DATA SEGMENT:
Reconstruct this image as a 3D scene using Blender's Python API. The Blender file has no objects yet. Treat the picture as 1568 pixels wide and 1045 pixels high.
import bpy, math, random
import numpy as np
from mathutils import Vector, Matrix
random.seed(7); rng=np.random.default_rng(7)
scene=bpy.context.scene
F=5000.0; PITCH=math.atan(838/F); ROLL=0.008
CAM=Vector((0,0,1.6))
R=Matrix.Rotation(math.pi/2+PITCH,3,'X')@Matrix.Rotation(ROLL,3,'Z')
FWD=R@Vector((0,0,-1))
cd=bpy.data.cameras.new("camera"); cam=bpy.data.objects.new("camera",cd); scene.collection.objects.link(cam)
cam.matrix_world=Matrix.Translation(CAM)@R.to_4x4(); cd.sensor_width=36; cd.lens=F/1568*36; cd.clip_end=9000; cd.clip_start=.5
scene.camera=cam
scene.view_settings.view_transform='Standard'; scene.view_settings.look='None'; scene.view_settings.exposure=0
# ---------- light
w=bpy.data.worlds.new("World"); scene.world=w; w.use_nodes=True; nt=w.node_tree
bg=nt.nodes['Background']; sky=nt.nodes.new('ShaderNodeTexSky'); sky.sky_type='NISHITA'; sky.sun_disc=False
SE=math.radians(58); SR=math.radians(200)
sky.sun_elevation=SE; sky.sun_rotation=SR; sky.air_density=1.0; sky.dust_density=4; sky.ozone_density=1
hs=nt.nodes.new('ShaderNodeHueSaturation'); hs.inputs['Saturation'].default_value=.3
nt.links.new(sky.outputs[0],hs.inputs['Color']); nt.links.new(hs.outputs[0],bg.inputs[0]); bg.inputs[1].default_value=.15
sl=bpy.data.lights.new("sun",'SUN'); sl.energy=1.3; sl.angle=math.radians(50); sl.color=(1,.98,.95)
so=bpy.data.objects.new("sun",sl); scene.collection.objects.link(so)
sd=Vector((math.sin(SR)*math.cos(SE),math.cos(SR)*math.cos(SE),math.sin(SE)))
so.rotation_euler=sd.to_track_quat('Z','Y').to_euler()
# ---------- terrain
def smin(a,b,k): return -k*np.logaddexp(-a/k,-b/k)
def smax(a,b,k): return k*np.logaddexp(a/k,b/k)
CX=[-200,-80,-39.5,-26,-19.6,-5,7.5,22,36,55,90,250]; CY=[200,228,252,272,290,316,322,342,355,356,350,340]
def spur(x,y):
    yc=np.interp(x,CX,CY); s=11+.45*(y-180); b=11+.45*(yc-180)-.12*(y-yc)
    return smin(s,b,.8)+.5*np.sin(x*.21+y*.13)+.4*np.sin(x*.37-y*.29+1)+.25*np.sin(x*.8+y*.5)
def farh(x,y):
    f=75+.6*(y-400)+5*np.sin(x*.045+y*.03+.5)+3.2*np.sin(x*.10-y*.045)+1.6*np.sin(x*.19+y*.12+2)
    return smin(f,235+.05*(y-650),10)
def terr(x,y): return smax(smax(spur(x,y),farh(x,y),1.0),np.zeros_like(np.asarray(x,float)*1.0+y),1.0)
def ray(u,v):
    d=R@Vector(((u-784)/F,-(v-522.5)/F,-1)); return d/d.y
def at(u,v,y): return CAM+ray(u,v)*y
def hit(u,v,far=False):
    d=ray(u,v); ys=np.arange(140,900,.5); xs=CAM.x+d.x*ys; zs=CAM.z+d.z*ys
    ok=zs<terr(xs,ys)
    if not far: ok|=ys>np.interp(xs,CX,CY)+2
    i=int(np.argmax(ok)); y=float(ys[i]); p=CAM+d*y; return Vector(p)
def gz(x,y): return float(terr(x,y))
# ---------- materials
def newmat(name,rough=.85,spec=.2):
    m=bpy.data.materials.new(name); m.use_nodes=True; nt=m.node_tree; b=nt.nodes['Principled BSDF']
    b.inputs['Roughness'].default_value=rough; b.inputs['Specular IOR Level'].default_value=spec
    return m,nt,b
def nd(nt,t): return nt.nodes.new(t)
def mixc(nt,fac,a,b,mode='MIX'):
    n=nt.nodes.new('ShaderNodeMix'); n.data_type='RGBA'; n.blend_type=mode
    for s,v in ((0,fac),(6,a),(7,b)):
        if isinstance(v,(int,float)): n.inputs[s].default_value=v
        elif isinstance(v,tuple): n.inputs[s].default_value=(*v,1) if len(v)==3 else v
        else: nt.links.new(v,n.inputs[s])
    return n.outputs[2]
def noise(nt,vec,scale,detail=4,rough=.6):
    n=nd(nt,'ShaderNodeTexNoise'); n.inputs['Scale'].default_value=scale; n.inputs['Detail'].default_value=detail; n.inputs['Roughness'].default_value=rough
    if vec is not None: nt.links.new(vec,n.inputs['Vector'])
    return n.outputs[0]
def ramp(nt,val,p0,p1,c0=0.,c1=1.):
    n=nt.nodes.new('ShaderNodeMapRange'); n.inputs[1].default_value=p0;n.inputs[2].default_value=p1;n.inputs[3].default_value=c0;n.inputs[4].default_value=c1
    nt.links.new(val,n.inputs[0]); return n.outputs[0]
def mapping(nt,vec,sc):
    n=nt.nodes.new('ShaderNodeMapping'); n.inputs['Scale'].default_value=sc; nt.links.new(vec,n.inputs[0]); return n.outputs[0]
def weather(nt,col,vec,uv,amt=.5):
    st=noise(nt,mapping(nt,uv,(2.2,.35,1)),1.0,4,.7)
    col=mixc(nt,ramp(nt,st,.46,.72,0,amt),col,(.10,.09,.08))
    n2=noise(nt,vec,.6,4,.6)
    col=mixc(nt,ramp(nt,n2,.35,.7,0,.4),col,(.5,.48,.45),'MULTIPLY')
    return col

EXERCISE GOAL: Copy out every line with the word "objects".

WRITTEN SOLUTION:
Reconstruct this image as a 3D scene using Blender's Python API. The Blender file has no objects yet. Treat the picture as 1568 pixels wide and 1045 pixels high.
cd=bpy.data.cameras.new("camera"); cam=bpy.data.objects.new("camera",cd); scene.collection.objects.link(cam)
so=bpy.data.objects.new("sun",sl); scene.collection.objects.link(so)